▶

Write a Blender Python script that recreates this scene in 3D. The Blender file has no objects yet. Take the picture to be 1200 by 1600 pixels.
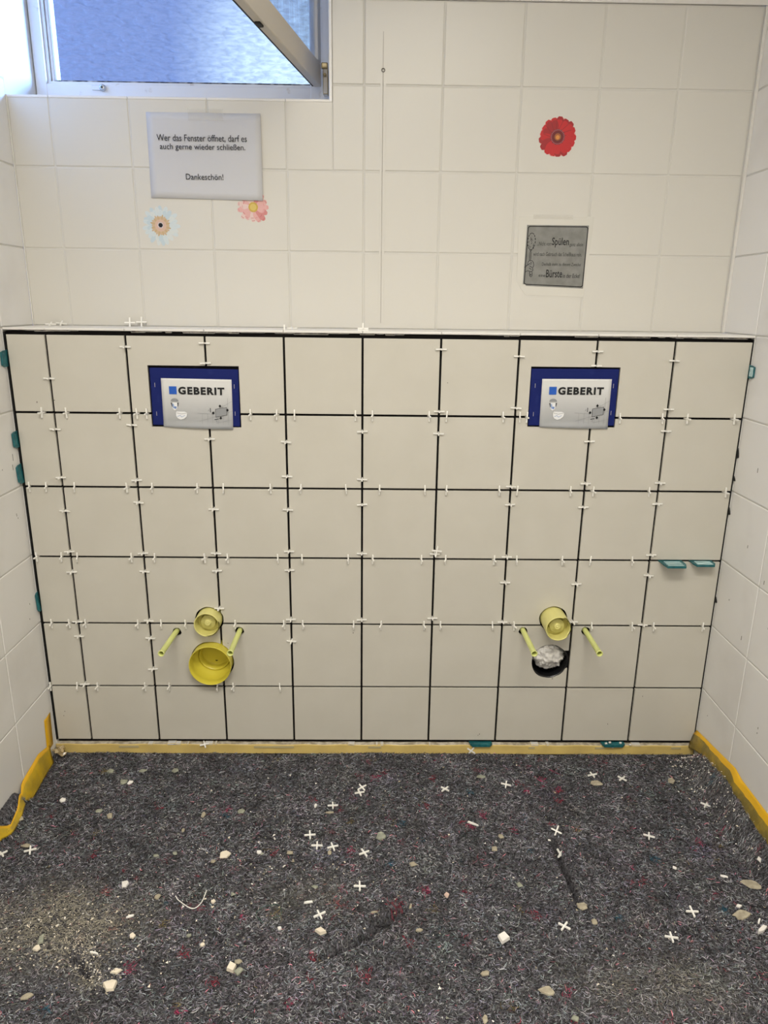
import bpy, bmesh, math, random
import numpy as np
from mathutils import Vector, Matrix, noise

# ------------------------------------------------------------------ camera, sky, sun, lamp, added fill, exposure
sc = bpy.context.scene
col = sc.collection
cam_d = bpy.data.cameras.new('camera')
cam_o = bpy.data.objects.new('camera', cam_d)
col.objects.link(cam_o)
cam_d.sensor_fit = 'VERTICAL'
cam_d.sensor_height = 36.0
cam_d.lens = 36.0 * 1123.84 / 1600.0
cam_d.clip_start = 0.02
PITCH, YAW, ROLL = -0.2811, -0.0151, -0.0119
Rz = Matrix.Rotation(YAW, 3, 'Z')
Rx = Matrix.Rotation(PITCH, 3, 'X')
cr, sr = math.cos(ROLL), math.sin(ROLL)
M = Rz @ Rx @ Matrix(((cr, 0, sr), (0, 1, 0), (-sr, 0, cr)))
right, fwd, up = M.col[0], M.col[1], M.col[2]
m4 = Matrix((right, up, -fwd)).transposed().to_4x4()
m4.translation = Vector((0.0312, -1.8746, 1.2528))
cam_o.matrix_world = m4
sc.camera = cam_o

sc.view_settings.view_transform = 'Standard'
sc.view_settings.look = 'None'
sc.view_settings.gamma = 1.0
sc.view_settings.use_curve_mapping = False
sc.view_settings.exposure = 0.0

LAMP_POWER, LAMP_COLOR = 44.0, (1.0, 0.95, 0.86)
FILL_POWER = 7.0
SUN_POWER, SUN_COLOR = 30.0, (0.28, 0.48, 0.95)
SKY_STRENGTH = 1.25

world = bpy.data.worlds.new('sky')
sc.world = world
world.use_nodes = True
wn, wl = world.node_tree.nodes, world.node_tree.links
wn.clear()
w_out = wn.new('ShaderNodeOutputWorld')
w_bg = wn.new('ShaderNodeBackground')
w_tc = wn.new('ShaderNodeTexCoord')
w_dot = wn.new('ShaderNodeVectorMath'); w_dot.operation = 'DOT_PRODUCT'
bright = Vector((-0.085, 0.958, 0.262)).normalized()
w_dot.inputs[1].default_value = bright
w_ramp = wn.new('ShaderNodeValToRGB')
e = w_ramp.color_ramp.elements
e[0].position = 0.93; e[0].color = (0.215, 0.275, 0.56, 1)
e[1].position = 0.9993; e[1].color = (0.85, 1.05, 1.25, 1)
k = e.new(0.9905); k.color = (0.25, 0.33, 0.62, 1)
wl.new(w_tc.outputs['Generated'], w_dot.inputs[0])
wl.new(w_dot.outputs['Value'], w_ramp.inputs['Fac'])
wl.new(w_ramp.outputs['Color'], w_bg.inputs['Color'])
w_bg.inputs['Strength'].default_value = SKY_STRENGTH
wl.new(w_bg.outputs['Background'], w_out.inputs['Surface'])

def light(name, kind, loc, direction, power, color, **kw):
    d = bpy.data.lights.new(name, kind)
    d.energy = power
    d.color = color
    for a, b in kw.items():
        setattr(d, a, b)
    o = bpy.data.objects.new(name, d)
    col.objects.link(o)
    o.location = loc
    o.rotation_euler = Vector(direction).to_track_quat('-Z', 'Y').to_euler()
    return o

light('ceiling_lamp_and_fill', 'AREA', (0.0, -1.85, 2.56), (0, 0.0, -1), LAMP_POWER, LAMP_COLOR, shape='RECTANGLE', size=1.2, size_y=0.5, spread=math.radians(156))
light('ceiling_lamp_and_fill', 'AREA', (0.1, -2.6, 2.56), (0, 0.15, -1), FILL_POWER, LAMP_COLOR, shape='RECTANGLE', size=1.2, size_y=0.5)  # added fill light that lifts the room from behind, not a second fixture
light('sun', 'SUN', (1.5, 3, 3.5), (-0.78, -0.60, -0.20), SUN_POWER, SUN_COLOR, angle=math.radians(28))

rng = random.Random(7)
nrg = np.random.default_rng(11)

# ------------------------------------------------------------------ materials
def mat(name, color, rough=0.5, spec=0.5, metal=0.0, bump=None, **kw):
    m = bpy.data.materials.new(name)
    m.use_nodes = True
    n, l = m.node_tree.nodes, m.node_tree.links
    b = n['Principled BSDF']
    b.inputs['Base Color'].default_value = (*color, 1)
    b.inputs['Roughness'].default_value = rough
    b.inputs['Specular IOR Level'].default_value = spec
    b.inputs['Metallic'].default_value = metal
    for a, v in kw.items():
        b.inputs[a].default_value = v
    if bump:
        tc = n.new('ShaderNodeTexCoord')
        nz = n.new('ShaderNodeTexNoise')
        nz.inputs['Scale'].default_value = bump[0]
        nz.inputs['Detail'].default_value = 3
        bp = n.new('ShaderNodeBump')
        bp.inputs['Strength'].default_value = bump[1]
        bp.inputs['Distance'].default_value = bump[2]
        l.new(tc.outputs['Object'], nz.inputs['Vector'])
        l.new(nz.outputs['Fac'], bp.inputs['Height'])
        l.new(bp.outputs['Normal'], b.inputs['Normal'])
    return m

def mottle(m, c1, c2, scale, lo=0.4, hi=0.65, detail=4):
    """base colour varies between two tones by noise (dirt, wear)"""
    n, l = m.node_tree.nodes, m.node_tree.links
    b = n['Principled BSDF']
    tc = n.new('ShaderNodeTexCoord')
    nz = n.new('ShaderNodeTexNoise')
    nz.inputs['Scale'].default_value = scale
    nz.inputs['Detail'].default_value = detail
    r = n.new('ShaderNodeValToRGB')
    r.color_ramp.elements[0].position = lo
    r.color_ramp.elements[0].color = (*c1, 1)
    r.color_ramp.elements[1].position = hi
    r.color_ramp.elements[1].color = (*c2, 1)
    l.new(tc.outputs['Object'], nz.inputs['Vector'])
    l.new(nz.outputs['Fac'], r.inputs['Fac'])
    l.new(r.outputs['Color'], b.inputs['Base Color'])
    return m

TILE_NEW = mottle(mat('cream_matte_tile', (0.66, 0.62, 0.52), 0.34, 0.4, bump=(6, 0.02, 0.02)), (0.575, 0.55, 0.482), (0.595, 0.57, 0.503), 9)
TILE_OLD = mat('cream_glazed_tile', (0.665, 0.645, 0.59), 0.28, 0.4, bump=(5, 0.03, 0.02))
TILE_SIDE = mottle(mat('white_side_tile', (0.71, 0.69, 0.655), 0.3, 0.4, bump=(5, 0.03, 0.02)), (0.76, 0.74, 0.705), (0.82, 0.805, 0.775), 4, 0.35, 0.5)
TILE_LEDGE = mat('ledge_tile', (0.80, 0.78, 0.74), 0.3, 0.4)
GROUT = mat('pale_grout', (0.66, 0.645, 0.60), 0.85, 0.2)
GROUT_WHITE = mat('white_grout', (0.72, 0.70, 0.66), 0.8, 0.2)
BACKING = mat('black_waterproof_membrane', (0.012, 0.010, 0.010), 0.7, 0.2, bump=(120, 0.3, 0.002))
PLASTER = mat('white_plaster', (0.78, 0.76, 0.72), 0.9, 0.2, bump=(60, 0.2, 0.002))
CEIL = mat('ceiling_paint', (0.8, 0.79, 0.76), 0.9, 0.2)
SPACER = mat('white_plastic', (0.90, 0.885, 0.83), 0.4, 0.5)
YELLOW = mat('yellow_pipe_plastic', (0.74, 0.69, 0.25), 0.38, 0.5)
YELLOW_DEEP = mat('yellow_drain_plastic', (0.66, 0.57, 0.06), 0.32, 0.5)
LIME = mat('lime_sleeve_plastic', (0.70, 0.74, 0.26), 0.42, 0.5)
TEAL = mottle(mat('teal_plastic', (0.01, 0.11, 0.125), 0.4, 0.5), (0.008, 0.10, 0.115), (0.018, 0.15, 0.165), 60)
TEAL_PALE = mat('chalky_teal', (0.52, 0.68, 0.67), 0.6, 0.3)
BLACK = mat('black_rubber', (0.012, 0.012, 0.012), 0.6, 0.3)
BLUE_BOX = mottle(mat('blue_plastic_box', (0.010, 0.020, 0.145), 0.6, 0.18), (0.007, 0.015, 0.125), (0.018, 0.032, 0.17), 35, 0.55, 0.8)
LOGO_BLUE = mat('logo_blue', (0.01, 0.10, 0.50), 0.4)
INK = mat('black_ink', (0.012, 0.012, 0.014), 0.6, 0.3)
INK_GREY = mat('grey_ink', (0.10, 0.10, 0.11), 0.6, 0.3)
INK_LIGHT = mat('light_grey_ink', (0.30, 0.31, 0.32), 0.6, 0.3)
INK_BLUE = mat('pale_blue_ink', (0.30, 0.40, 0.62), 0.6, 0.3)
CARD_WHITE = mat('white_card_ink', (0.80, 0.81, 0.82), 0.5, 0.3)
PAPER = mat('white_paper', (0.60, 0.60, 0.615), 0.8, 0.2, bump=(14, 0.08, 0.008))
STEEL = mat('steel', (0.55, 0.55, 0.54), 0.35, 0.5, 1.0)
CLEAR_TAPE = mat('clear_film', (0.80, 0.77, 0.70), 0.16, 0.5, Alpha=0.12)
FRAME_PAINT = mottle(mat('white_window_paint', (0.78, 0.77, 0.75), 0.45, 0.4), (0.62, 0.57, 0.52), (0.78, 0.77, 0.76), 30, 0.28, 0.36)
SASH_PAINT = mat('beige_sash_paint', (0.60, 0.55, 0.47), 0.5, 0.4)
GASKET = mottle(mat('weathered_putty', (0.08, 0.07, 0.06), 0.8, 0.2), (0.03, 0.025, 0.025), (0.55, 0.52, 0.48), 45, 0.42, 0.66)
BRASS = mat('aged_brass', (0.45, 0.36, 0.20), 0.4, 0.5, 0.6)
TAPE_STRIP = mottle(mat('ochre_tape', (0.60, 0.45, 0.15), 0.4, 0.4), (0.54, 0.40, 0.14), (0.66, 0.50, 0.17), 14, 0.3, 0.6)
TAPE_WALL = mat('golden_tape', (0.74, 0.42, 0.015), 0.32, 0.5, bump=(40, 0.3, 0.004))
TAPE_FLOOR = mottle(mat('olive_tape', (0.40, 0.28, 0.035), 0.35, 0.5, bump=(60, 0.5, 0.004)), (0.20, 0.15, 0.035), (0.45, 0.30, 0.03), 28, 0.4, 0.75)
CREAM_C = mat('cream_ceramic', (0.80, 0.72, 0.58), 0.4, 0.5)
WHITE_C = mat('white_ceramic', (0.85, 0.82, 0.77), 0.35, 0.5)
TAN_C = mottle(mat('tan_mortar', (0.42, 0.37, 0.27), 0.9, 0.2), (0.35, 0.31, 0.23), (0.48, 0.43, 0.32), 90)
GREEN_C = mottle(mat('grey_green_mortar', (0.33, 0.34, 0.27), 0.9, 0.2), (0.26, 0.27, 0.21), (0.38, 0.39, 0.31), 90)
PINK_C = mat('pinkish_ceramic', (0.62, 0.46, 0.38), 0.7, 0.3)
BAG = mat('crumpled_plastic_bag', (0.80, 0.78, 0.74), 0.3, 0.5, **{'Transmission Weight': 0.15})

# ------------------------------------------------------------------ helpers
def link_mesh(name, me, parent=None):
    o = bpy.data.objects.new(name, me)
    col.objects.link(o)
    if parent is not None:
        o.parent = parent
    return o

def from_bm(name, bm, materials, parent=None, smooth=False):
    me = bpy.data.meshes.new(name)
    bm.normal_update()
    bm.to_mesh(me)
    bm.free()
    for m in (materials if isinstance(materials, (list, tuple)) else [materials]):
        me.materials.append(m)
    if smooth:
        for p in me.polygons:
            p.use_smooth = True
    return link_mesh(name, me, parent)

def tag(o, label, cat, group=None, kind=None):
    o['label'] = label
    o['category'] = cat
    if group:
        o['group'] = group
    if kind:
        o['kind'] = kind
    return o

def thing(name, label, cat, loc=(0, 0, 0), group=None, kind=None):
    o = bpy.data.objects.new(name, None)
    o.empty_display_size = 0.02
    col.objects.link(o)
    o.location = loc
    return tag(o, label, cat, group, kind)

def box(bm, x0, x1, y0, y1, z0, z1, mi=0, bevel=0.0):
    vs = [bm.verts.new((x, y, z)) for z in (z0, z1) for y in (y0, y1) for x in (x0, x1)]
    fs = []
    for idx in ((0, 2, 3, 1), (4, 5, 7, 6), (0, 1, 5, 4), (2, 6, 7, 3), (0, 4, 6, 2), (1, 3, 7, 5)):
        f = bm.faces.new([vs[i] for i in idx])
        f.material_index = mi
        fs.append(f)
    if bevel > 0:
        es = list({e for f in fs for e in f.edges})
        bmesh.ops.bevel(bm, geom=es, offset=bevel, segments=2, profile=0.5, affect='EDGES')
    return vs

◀

● **WHAT YOU NEED TO DO**
Skip the pictures, please, and transcribe only the lines from the beginning of the material through the one that contains "from mathutils import Vector, Matrix, noise".

● **RESULT OF THIS TASK**
Write a Blender Python script that recreates this scene in 3D. The Blender file has no objects yet. Take the picture to be 1200 by 1600 pixels.
import bpy, bmesh, math, random
import numpy as np
from mathutils import Vector, Matrix, noise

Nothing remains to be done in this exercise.